1.4.08

O “cerco” ao Pluralismo

Exige a Constituição da República que os media do Estado “devem salvaguardar a sua independência perante o Governo (…) bem como assegurar (…) o confronto das diversas correntes de opinião”. À luz deste princípio inalienável, a ERC, com a contribuição da RTP, dos Partidos e do Governo (???), produziu o documento agora em apreço.

Importa dizer que a avaliação do pluralismo na televisão pública, numa sociedade democrática, não pode ficar circunscrita ao plano político-partidário, sob pena de se perder a referência a uma dimensão mais alargada da Cidadania, integrada pelos grandes pensadores, académicos, actores sociais de referência, associações e organismos não-governamentais, etc., que são determinantes na nova esfera pública da democracia deliberativa e no reforço da opinião pública, mas que estão praticamente sem visibilidade na RTP1.

Veja-se – para se ter uma pequena ideia sobre essa outra dimensão – que “os partidos sem representação parlamentar representam 0,94%” do total, nos blocos informativos da RTP1 e RTP2 e que a presença de “políticos independentes”, no período em análise é residual, “tendo sido identificado apenas um único caso no Telejornal (representando 0,1%)”. Donde se infere que a hipotética ascensão à dignidade mediática (RTP) de outros protagonistas fora do sistema político-partidário, integra a dimensão do “não-dito”, espécie de nova censura do audiovisual. Sobre isso, que é porventura o mais importante, pouco ficámos a saber.

Uma outra grande limitação do estudo é a sua metodologia “institucionalista”, por vezes mesmo “justicialista” (a extra-política é “antipopular” e, portanto, não pode integrar o “sistema”) dado que só analisou 20% das peças emitidas, ou seja, “as peças com protagonistas ou representantes de instituições político-partidárias – Governo e partidos políticos”. Torna-se um pouco mais do que isso quando diz que “o pluralismo pressupõe, também, uma atitude reactiva do serviço público, no sentido de dar cobertura jornalística a eventos como congressos e convenções partidários, jornadas parlamentares, encontros de juventudes partidárias, conferências de imprensa, ‘rentrées partidárias’”, etc…

Tomemos então apenas essa parte do “pluralismo político” em Portugal. Segundo o estudo, o PSD aparece claramente sub-representado, designadamente em favor do PS e Governo. Repare-se ainda que 64,7% do total de peças analisadas emanam da agenda político-partidária, pelo que a ERC diz – e bem – que “a agenda jornalística do operador público segue de perto a agenda política e partidária do Governo e dos partidos com representação parlamentar”.
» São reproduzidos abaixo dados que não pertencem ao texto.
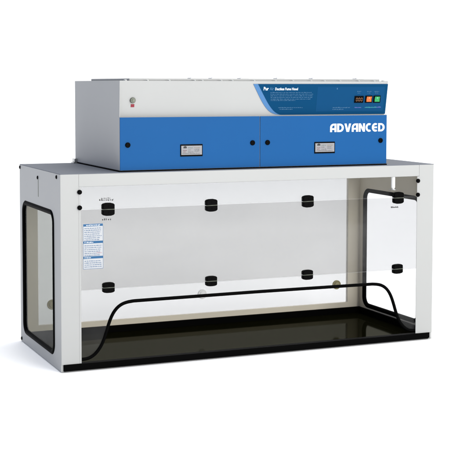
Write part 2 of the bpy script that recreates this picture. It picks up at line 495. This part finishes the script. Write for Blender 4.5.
word_line(bm, ph, X0 + 0.014, X0 + 0.034, 0.483, 0.004, 0.006, 0.012, 0.002, 0.0005, 3)
il = obj('instruction_label', bm, ['label', 'label_blue', 'label_line', 'ink', 'label_red'], sash)

# ------------------------------------------------------------------ filter unit on top
HX0, HX1 = 0.2704, 1.5845
ZB, ZS, ZT = 0.8485, 1.078, 1.2345
prof = [(0.71, ZB), (0.71, ZT), (0.022, ZT), (0.050, ZS + 0.0015), (0.0285, ZS), (0.0285, ZB)]
bm = B(); sheet(bm, prof, [], lambda a, b, t: (t, a, b), HX0, HX1)
bmesh.ops.bevel(bm, geom=[e for e in bm.edges if len(e.link_faces) == 2 and e.calc_face_angle(0) > 0.5], offset=0.0015, segments=2, profile=0.5, affect='EDGES')
fu = obj('filter_housing', bm, 'white', hood)
bm = B(); box(bm, HX0 - 0.002, HX1 + 0.002, 0.024, 0.713, H, ZB - 0.0002)
obj('base_seal', bm, 'rubber', fu)
bm = B(); sheet(bm, [(0.0225, ZT - 0.001), (0.0285, ZS + 0.0005), (0.055, ZS + 0.0005), (0.055, ZT - 0.001)], [], lambda a, b, t: (t, a, b), HX0 + 0.0003, HX0 + 0.0023)
obj('end_cheek', bm, 'white', fu)
bm = B(); box(bm, HX0 - 0.014, HX0 - 0.001, 0.675, 0.713, ZB, ZB + 0.016, 0.001); box(bm, HX0 - 0.020, HX0 - 0.0022, 0.665, 0.7135, H + 0.0002, ZB - 0.0004)
obj('corner_bracket', bm, 'metal', fu)
bm = B(); box(bm, 0.324, 1.56, 0.055, 0.62, ZT + 0.0003, 1.2445, 0.002)
cap = obj('top_cover', bm, 'white', fu)
# small screws and clips along the top
bm = B(); lathe(bm, (0.30, 0.035, ZT), (0, 0, 1), [(0, 0.007), (0.003, 0.007), (0.005, 0.004)], 10)
s0 = obj('cover_screw', bm, 'metal', fu)
for x, y in ((0.40, 0.035), (0.50, 0.035), (0.62, 0.038), (0.655, 0.035), (0.745, 0.035), (0.80, 0.038), (0.905, 0.035), (1.01, 0.035), (1.1, 0.038), (1.19, 0.035), (1.26, 0.036), (1.34, 0.035), (1.44, 0.038), (1.52, 0.035), (1.568, 0.037)):
    dup(s0, (x - 0.30, y - 0.035, 0), fu)
bm = B(); box(bm, 0.61, 0.65, 0.06, 0.10, 1.2446, 1.2480, 0.001); box(bm, 0.618, 0.642, 0.064, 0.09, 1.2481, 1.2505, 0.001)
k0 = obj('cover_clip', bm, 'plug', fu)
for dx in (0.10, 0.24, 0.42, 0.60, 0.83): dup(k0, (dx, 0, 0), fu)

# hinged filter doors
def door(x0, x1, locks, plaque):
    bm = B(); box(bm, x0, x1, 0.0240, 0.0283, ZB + 0.001, ZS - 0.001, 0.0008)
    d = obj('filter_door', bm, 'blue', fu)
    return d
def lock(x, d):
    bm = B(); lathe(bm, (x, 0.0242, 0.9585), (0, -1, 0), [(0, 0.0115), (0.004, 0.0115), (0.006, 0.009), (0.006, 0.0055), (0.0045, 0.0052), (0.0045, 0.001)], 20)
    obj('door_lock', bm, 'black', d)
def gauge(x0, x1, d):
    z0, z1 = 0.904, 0.957
    bm = B()
    box(bm, x0, x1, 0.0215, 0.0239, z0, z1, 0.0008, 0)
    box(bm, x0 + 0.004, x1 - 0.004, 0.0205, 0.0214, z0 + 0.007, z1 - 0.006, 0, 1)
    q = lambda u, v, t: (x0 + u, 0.0203 - t, z0 + v)
    w = x1 - x0
    def patch(a0, a1, b0, b1, mi): box(bm, x0 + a0, x0 + a1, 0.0199, 0.0204, z0 + b0, z0 + b1, 0, mi)
    patch(0.014, 0.029, 0.036, 0.043, 2)
    patch(0.018, 0.026, 0.0432, 0.0455, 2)
    for u0, u1, v, mi in ((0.012, 0.030, 0.025, 3), (0.012, 0.026, 0.018, 3), (0.036, 0.058, 0.036, 4), (0.036, 0.050, 0.027, 5), (0.036, 0.060, 0.018, 5),
                          (0.066, 0.092, 0.036, 6), (0.066, 0.088, 0.029, 5), (0.066, 0.090, 0.022, 5), (0.010, 0.092, 0.0115, 5)):
        word_line(bm, q, u0, u1, v, 0.0035, 0.003, 0.008, 0.002, 0.0005, mi)
    obj('filter_gauge', bm, ['black', 'plate', 'ink_black', 'dull_red', 'dull_teal', 'grey_ink', 'dull_brass'], d)
d1 = door(HX0 + 0.001, 0.9288, None, None)
d2 = door(0.9315, HX1 - 0.001, None, None)
for x in (0.306, 0.893): lock(x, d1)
for x in (0.967, 1.550): lock(x, d2)
gauge(0.547, 0.652, d1); gauge(1.203, 1.309, d2)

# ADVANCED, in heavy rounded capitals
LET = {
 'A': ([(0, 0), (0.25, 0), (0.25, 0.26), (0.55, 0.26), (0.55, 0), (0.80, 0), (0.80, 1)] + arc(0.46, 0.52, 0.46, 0.48, 90, 172), [[(0.26, 0.46), (0.55, 0.46), (0.55, 0.79)] + arc(0.47, 0.52, 0.22, 0.27, 90, 170, 6)], 0.80),
 'D': ([(0, 0)] + arc(0.34, 0.5, 0.50, 0.5, -90, 90, 14) + [(0, 1)], [[(0.25, 0.21)] + arc(0.33, 0.5, 0.25, 0.29, -90, 90, 12) + [(0.25, 0.79)]], 0.84),
 'V': ([(0.26, 0), (0.58, 0), (0.84, 1), (0.58, 1), (0.42, 0.34), (0.26, 1), (0, 1)], [], 0.84),
 'N': ([(0, 0), (0.25, 0), (0.25, 0.56), (0.54, 0), (0.80, 0), (0.80, 1), (0.55, 1), (0.55, 0.46), (0.27, 1), (0, 1)], [], 0.80),
 'C': (arc(0.44, 0.5, 0.44, 0.52, 55, 305, 18) + arc(0.44, 0.5, 0.20, 0.29, 300, 60, 14), [], 0.72),
 'E': (arc(0.44, 0.5, 0.44, 0.52, 55, 305, 18) + [(0.56, 0.24)] + arc(0.45, 0.5, 0.20, 0.29, 290, 205, 6) + [(0.27, 0.40), (0.66, 0.40), (0.66, 0.60), (0.27, 0.60)] + arc(0.45, 0.5, 0.20, 0.29, 155, 70, 6) + [(0.56, 0.76)], [], 0.73),
}
word = "ADVANCED"; gap = 0.085
tot = sum(LET[c][2] for c in word) + gap * (len(word) - 1)
u0 = 1.2835; k = (1.5715 - u0) / tot; z0, hz = 1.001, 0.0385
bm = B(); u = 0
for c in word:
    o, hs, w = LET[c]
    fn = lambda a, b, t, u=u: (u0 + (u + a) * k, t, z0 + b * hz)
    sheet(bm, o, hs, fn, 0.0228, 0.0239)
    u += w + gap
obj('lettering', bm, 'ink', d2)

# control panel on the leaning upper front
SL = (0.050 - 0.022) / (ZT - (ZS + 0.0015))
def on(u, v, t): return (u, 0.022 + (ZT - v) * SL - t, v)
outer = smooth([(0.896, 1.221), (0.918, 1.185), (0.940, 1.149), (0.963, 1.118), (0.985, 1.097), (1.011, 1.085), (1.041, 1.082)], 1)
inner = smooth([(0.919, 1.221), (0.942, 1.185), (0.967, 1.146), (0.988, 1.118), (1.010, 1.096), (1.036, 1.083), (1.050, 1.082)], 1)
bm = B()
sheet(bm, outer + [(1.587, 1.082), (1.587, 1.2225)], [], on, 0.0002, 0.0022)
cp = obj('control_panel', bm, 'band', fu)
bm = B(); sheet(bm, inner + [(1.5868, 1.082), (1.5868, 1.2223)], [], on, 0.0023, 0.0030)
obj('panel_overlay', bm, 'panel', cp)
bm = B(); sheet(bm, rrect(1.219, 1.572, 1.096, 1.209, 0.004, 3), [], on, 0.0031, 0.0034)
obj('switch_field', bm, 'panel_zone', cp)
on4 = lambda u, v, t: on(u, v, 0.0031 + t)
on5 = lambda u, v, t: on(u, v, 0.0036 + t)
text_mesh('title_lettering', "Pur", 0.0215, 'ink', cp, lambda u, v, t: on4(0.948 + u, 1.193 + v, t), width=0.025, bold=0.0004)
text_mesh('title_lettering', "Air", 0.0190, 'ink_dim', cp, lambda u, v, t: on4(0.978 + u, 1.1935 + v, t), width=0.020, bold=0.0002)
text_mesh('title_lettering', "Ductless Fume Hood", 0.0165, 'ink', cp, lambda u, v, t: on4(1.005 + u, 1.1935 + v, t), width=0.114, bold=0.0003)
bm = B()
for i, z in enumerate((1.1815, 1.174, 1.1665, 1.159, 1.1515, 1.1455)):
    word_line(bm, on4, 0.982 + i * 0.001, (1.19, 1.2, 1.197, 1.195, 1.19, 1.11)[i], z, 0.0034, 0.004, 0.016, 0.0028)
obj('printed_text', bm, 'ink_dim', cp); bm = B()
word_line(bm, on4, 1.028, 1.15, 1.113, 0.0036, 0.004, 0.014, 0.0026)
word_line(bm, on4, 1.036, 1.10, 1.1055, 0.0036, 0.004, 0.014, 0.0026)
obj('printed_text', bm, 'ink_dim', cp); bm = B()
word_line(bm, on5, 1.305, 1.398, 1.1115, 0.0042, 0.004, 0.014, 0.0024)
word_line(bm, on5, 1.305, 1.362, 1.1035, 0.0036, 0.004, 0.014, 0.0024)
obj('printed_text', bm, 'ink_dim', cp)
for a, b in ((1.426, 1.446), (1.478, 1.50), (1.518, 1.542)):
    bm = B()
    word_line(bm, on5, a, b, 1.186, 0.0034, 0.004, 0.009, 0.0024)
    word_line(bm, on5, a + 0.003, b - 0.003, 1.179, 0.0030, 0.004, 0.009, 0.0024)
    obj('switch_caption', bm, 'ink_dim', cp)
bm = B()
word_line(bm, on5, 1.318, 1.322, 1.197, 0.007, 0.004, 0.005, 0.0024)
obj('printed_mark', bm, 'ink_dim', cp); bm = B()
word_line(bm, on5, 1.474, 1.535, 1.1115, 0.0048, 0.02, 0.03, 0.0008, 0.0006, 1)
word_line(bm, on5, 1.536, 1.560, 1.1125, 0.0040, 0.012, 0.03, 0.001, 0.0006, 2)
word_line(bm, on5, 1.420, 1.455, 1.1115, 0.0036, 0.01, 0.02, 0.002, 0.0006, 2)
obj('color_stripe', bm, ['ink_dim', 'ink_green', 'ink_violet'], cp)
# digital display and two rocker switches
def pbox(bm, a0, a1, b0, b1, t0, t1, mi=0): sheet(bm, [(a0, b0), (a1, b0), (a1, b1), (a0, b1)], [], on, t0, t1, mi)
bm = B(); pbox(bm, 1.415, 1.461, 1.135, 1.1665, 0.0035, 0.0075)
dd = obj('digital_display', bm, 'black', cp)
bm = B()
SEG = {'a': (0, 1, 1, 1), 'b': (1, .5, 1, 1), 'c': (1, 0, 1, .5), 'd': (0, 0, 1, 0), 'e': (0, 0, 0, .5), 'f': (0, .5, 0, 1), 'g': (0, .5, 1, .5)}
for i, sg in enumerate(('abcdef', 'abcdef', 'abcdef')):
    cx, cz, ww, hh, th = 1.4225 + i * 0.0125, 1.143, 0.007, 0.0145, 0.0008
    for s in sg:
        a0, b0, a1, b1 = SEG[s]
        x0, x1, y0, y1 = cx + a0 * ww, cx + a1 * ww, cz + b0 * hh, cz + b1 * hh
        if a0 == a1: pbox(bm, x0 - th, x1 + th, y0 + 1.3 * th, y1 - 1.3 * th, 0.0076, 0.0079)
        else: pbox(bm, x0 + 1.2 * th, x1 - 1.2 * th, y0 - th, y1 + th, 0.0076, 0.0079)
obj('display_digits', bm, 'amber', dd)
for a0, a1, mt, lt in ((1.4715, 1.5085, 'orange', 'orange_lt'), (1.5150, 1.5520, 'green', 'green_lt')):
    bm = B(); pbox(bm, a0, a1, 1.135, 1.168, 0.0035, 0.0065)
    sw = obj('rocker_switch', bm, 'black', cp)
    bm = B()
    x0, x1 = a0 + 0.0055, a1 - 0.0055
    pr = [(0.0066, 1.1395), (0.0066, 1.1635), (0.0115, 1.1635), (0.0085, 1.1515), (0.0100, 1.1395)]
    vs = [[bm.verts.new(on(x, z, t)) for t, z in pr] for x in (x0, x1)]
    bm.faces.new(vs[0]); bm.faces.new(vs[1])
    for i in range(5): bm.faces.new((vs[0][i], vs[0][(i + 1) % 5], vs[1][(i + 1) % 5], vs[1][i]))
    rk = obj('rocker', bm, mt, sw)
    bm = B(); cx = (x0 + x1) / 2
    def zt(z): return 0.0085 + (z - 1.1515) / 0.012 * 0.003
    for dx in (-0.004, 0.004):
        pass
    v = [bm.verts.new(on(cx + a, z, zt(z) + 0.0006)) for a, z in ((-0.004, 1.154), (0.004, 1.154), (0.0025, 1.161), (-0.0025, 1.161))]
    bm.faces.new(v)
    obj('switch_mark', bm, lt, sw)
# key switch with its red warning sticker
bm = B(); c = on(0.333, 1.150, 0)
lathe(bm, c, (0, -1, 0), [(0, 0.0125), (0.006, 0.0125), (0.009, 0.010), (0.009, 0.006), (0.012, 0.005)], 20)
ks = obj('key_switch', bm, 'dark_metal', fu)
bm = B(); pbox(bm, 0.326, 0.342, 1.1205, 1.1335, 0.0003, 0.0010)
obj('warning_sticker', bm, 'red', fu)

# ------------------------------------------------------------------ spill tray, slid into the base
tray = bpy.data.objects.new('spill_tray', None); COL.objects.link(tray)
tray['label'] = "shallow glossy black spill tray lying along the bottom of the fume hood"
tray['category'] = "tray"
bm = B()
ty0, ty1, tx0, tx1, zf, zw = 0.0305, 0.690, 0.0120, W - 0.0120, 0.014, 0.045
box(bm, tx0, tx1, ty0, ty1, 0.0065, zf)
bn = obj('tray_basin', bm, 'tray', tray)
bm = B()
box(bm, tx0, tx1, ty1 - 0.012, ty1, zf, zw)
for a in (tx0, tx1 - 0.012): box(bm, a, a + 0.012, ty0, ty1 - 0.012, zf, zw)
obj('tray_rim', bm, 'rubber', tray)
bm = B(); box(bm, 0.0112, 1.8085, -0.0045, -0.0003, 0.005, 0.0335, 0.0008); box(bm, tx0, tx1, 0.0036, 0.0303, 0.007, 0.0325)
obj('front_lip', bm, 'rubber', tray)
O documento assume assim algumas evidências gritantes. Como também, por exemplo, o facto de a RTP estar refém, há anos, de dois comentadores “oficiais” do rotativismo – Marcelo Rebelo de Sousa e António Vitorino, considerando – e bem, outra vez – que tal prática “não corresponde a uma representação plural do campo político-partidário”.

De fora ficou o mais importante – aquilo que se pode interpretar como um “cerco” ao pluralismo: o não-lugar das vozes independentes, o défice de virtude civil, a actualidade trágica e o “fait-divers” como legitimação, os mimetismos informativos, a orientação das agendas e alinhamentos, a falta do jornalismo de investigação, enfim, a institucionalização da informação, que é, no fundo, um incumprimento da Constituição.